WHAT TO WORK ON -
Copy the listing verbatim, excluding any images found in it.
── COLLECTED MATERIAL ──
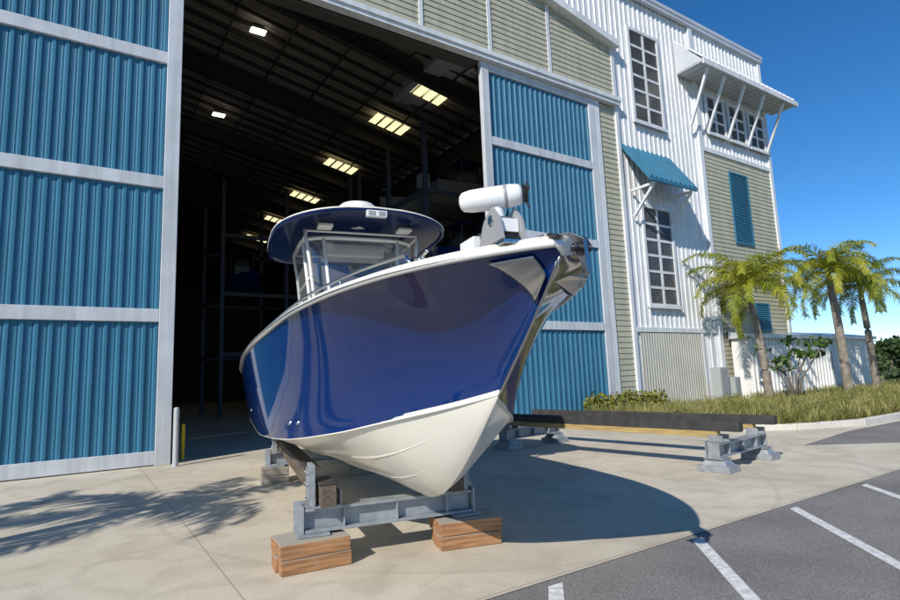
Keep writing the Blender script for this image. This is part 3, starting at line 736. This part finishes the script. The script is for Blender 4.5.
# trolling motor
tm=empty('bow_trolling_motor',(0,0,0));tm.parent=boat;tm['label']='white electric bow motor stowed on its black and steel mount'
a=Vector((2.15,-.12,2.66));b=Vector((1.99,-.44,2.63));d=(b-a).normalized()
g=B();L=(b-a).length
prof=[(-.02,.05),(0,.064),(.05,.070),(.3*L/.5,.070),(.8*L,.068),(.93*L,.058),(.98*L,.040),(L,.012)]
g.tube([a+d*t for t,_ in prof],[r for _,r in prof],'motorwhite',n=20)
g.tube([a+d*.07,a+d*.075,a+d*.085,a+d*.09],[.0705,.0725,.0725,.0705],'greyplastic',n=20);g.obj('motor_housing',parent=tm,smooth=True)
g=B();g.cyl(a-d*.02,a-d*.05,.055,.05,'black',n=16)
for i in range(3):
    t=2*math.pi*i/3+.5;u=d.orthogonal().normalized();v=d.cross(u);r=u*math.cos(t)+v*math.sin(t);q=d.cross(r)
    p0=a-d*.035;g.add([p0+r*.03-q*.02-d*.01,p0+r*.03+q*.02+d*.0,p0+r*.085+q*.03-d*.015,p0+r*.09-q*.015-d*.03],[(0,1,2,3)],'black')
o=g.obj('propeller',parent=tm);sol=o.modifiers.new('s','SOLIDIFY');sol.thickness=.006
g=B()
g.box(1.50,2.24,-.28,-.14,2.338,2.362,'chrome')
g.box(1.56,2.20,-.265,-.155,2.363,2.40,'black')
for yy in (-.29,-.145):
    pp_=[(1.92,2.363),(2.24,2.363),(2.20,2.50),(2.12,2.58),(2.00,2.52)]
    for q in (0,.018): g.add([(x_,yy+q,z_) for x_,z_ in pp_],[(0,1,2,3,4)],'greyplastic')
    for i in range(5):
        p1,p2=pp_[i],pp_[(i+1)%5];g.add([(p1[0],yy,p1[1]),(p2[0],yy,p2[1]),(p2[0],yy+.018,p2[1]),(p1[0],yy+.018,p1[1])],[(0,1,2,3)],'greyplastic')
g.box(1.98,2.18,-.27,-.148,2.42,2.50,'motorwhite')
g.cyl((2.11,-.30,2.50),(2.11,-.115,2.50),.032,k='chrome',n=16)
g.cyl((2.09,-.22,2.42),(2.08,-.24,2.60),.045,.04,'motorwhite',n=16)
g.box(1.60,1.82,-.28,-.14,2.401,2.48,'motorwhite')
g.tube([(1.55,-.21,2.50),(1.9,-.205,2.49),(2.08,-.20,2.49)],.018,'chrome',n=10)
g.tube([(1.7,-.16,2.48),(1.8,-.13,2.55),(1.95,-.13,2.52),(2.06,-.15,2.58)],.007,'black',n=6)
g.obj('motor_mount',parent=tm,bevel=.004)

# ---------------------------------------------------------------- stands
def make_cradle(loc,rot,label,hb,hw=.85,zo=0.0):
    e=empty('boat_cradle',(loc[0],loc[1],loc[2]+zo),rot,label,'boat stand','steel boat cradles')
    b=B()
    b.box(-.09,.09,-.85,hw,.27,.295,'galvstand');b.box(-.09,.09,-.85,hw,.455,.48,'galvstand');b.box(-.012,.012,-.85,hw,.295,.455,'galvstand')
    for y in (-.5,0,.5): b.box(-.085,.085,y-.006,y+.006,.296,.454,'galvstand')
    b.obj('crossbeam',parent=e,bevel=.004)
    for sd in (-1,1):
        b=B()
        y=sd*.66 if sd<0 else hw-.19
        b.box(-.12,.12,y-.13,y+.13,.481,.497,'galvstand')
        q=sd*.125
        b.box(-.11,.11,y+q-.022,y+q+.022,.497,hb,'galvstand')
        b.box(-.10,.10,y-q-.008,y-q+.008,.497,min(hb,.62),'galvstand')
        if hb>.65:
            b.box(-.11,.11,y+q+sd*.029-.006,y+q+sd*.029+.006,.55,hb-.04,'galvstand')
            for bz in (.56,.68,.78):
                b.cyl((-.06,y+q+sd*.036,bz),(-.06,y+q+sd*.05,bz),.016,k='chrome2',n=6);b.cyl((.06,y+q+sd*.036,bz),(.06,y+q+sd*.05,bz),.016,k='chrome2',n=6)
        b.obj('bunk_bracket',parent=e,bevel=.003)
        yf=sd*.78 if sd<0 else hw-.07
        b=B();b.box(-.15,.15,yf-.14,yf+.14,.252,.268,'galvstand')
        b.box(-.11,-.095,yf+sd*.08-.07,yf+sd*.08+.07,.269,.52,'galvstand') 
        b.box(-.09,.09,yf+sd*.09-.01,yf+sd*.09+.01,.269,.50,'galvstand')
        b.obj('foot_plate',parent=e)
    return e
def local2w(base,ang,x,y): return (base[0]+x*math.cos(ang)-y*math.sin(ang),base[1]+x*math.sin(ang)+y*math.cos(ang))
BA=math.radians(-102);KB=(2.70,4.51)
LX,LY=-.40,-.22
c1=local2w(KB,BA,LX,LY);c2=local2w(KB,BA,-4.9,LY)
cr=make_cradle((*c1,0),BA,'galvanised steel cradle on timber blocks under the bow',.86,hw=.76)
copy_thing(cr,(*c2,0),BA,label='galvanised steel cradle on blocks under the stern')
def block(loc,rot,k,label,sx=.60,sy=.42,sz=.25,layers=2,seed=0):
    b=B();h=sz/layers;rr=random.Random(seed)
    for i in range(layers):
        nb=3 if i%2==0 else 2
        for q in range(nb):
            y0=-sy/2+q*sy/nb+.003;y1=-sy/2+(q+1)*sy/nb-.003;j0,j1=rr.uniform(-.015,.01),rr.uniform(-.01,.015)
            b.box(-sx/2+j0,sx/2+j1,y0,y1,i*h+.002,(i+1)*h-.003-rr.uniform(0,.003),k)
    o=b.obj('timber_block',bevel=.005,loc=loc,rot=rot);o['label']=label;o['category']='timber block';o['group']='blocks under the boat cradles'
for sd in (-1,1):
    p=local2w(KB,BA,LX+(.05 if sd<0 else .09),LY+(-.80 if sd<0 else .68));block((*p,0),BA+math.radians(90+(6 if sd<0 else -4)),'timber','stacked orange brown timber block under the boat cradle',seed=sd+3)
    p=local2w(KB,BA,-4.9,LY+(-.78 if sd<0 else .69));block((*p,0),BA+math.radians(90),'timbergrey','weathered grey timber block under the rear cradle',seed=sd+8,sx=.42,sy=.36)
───
OUTPUT FOR THIS TASK -
Keep writing the Blender script for this image. This is part 3, starting at line 736. This part finishes the script. The script is for Blender 4.5.
# trolling motor
tm=empty('bow_trolling_motor',(0,0,0));tm.parent=boat;tm['label']='white electric bow motor stowed on its black and steel mount'
a=Vector((2.15,-.12,2.66));b=Vector((1.99,-.44,2.63));d=(b-a).normalized()
g=B();L=(b-a).length
prof=[(-.02,.05),(0,.064),(.05,.070),(.3*L/.5,.070),(.8*L,.068),(.93*L,.058),(.98*L,.040),(L,.012)]
g.tube([a+d*t for t,_ in prof],[r for _,r in prof],'motorwhite',n=20)
g.tube([a+d*.07,a+d*.075,a+d*.085,a+d*.09],[.0705,.0725,.0725,.0705],'greyplastic',n=20);g.obj('motor_housing',parent=tm,smooth=True)
g=B();g.cyl(a-d*.02,a-d*.05,.055,.05,'black',n=16)
for i in range(3):
    t=2*math.pi*i/3+.5;u=d.orthogonal().normalized();v=d.cross(u);r=u*math.cos(t)+v*math.sin(t);q=d.cross(r)
    p0=a-d*.035;g.add([p0+r*.03-q*.02-d*.01,p0+r*.03+q*.02+d*.0,p0+r*.085+q*.03-d*.015,p0+r*.09-q*.015-d*.03],[(0,1,2,3)],'black')
o=g.obj('propeller',parent=tm);sol=o.modifiers.new('s','SOLIDIFY');sol.thickness=.006
g=B()
g.box(1.50,2.24,-.28,-.14,2.338,2.362,'chrome')
g.box(1.56,2.20,-.265,-.155,2.363,2.40,'black')
for yy in (-.29,-.145):
    pp_=[(1.92,2.363),(2.24,2.363),(2.20,2.50),(2.12,2.58),(2.00,2.52)]
    for q in (0,.018): g.add([(x_,yy+q,z_) for x_,z_ in pp_],[(0,1,2,3,4)],'greyplastic')
    for i in range(5):
        p1,p2=pp_[i],pp_[(i+1)%5];g.add([(p1[0],yy,p1[1]),(p2[0],yy,p2[1]),(p2[0],yy+.018,p2[1]),(p1[0],yy+.018,p1[1])],[(0,1,2,3)],'greyplastic')
g.box(1.98,2.18,-.27,-.148,2.42,2.50,'motorwhite')
g.cyl((2.11,-.30,2.50),(2.11,-.115,2.50),.032,k='chrome',n=16)
g.cyl((2.09,-.22,2.42),(2.08,-.24,2.60),.045,.04,'motorwhite',n=16)
g.box(1.60,1.82,-.28,-.14,2.401,2.48,'motorwhite')
g.tube([(1.55,-.21,2.50),(1.9,-.205,2.49),(2.08,-.20,2.49)],.018,'chrome',n=10)
g.tube([(1.7,-.16,2.48),(1.8,-.13,2.55),(1.95,-.13,2.52),(2.06,-.15,2.58)],.007,'black',n=6)
g.obj('motor_mount',parent=tm,bevel=.004)

# ---------------------------------------------------------------- stands
def make_cradle(loc,rot,label,hb,hw=.85,zo=0.0):
    e=empty('boat_cradle',(loc[0],loc[1],loc[2]+zo),rot,label,'boat stand','steel boat cradles')
    b=B()
    b.box(-.09,.09,-.85,hw,.27,.295,'galvstand');b.box(-.09,.09,-.85,hw,.455,.48,'galvstand');b.box(-.012,.012,-.85,hw,.295,.455,'galvstand')
    for y in (-.5,0,.5): b.box(-.085,.085,y-.006,y+.006,.296,.454,'galvstand')
    b.obj('crossbeam',parent=e,bevel=.004)
    for sd in (-1,1):
        b=B()
        y=sd*.66 if sd<0 else hw-.19
        b.box(-.12,.12,y-.13,y+.13,.481,.497,'galvstand')
        q=sd*.125
        b.box(-.11,.11,y+q-.022,y+q+.022,.497,hb,'galvstand')
        b.box(-.10,.10,y-q-.008,y-q+.008,.497,min(hb,.62),'galvstand')
        if hb>.65:
            b.box(-.11,.11,y+q+sd*.029-.006,y+q+sd*.029+.006,.55,hb-.04,'galvstand')
            for bz in (.56,.68,.78):
                b.cyl((-.06,y+q+sd*.036,bz),(-.06,y+q+sd*.05,bz),.016,k='chrome2',n=6);b.cyl((.06,y+q+sd*.036,bz),(.06,y+q+sd*.05,bz),.016,k='chrome2',n=6)
        b.obj('bunk_bracket',parent=e,bevel=.003)
        yf=sd*.78 if sd<0 else hw-.07
        b=B();b.box(-.15,.15,yf-.14,yf+.14,.252,.268,'galvstand')
        b.box(-.11,-.095,yf+sd*.08-.07,yf+sd*.08+.07,.269,.52,'galvstand') 
        b.box(-.09,.09,yf+sd*.09-.01,yf+sd*.09+.01,.269,.50,'galvstand')
        b.obj('foot_plate',parent=e)
    return e
def local2w(base,ang,x,y): return (base[0]+x*math.cos(ang)-y*math.sin(ang),base[1]+x*math.sin(ang)+y*math.cos(ang))
BA=math.radians(-102);KB=(2.70,4.51)
LX,LY=-.40,-.22
c1=local2w(KB,BA,LX,LY);c2=local2w(KB,BA,-4.9,LY)
cr=make_cradle((*c1,0),BA,'galvanised steel cradle on timber blocks under the bow',.86,hw=.76)
copy_thing(cr,(*c2,0),BA,label='galvanised steel cradle on blocks under the stern')
def block(loc,rot,k,label,sx=.60,sy=.42,sz=.25,layers=2,seed=0):
    b=B();h=sz/layers;rr=random.Random(seed)
    for i in range(layers):
        nb=3 if i%2==0 else 2
        for q in range(nb):
            y0=-sy/2+q*sy/nb+.003;y1=-sy/2+(q+1)*sy/nb-.003;j0,j1=rr.uniform(-.015,.01),rr.uniform(-.01,.015)
            b.box(-sx/2+j0,sx/2+j1,y0,y1,i*h+.002,(i+1)*h-.003-rr.uniform(0,.003),k)
    o=b.obj('timber_block',bevel=.005,loc=loc,rot=rot);o['label']=label;o['category']='timber block';o['group']='blocks under the boat cradles'
for sd in (-1,1):
    p=local2w(KB,BA,LX+(.05 if sd<0 else .09),LY+(-.80 if sd<0 else .68));block((*p,0),BA+math.radians(90+(6 if sd<0 else -4)),'timber','stacked orange brown timber block under the boat cradle',seed=sd+3)
    p=local2w(KB,BA,-4.9,LY+(-.78 if sd<0 else .69));block((*p,0),BA+math.radians(90),'timbergrey','weathered grey timber block under the rear cradle',seed=sd+8,sx=.42,sy=.36)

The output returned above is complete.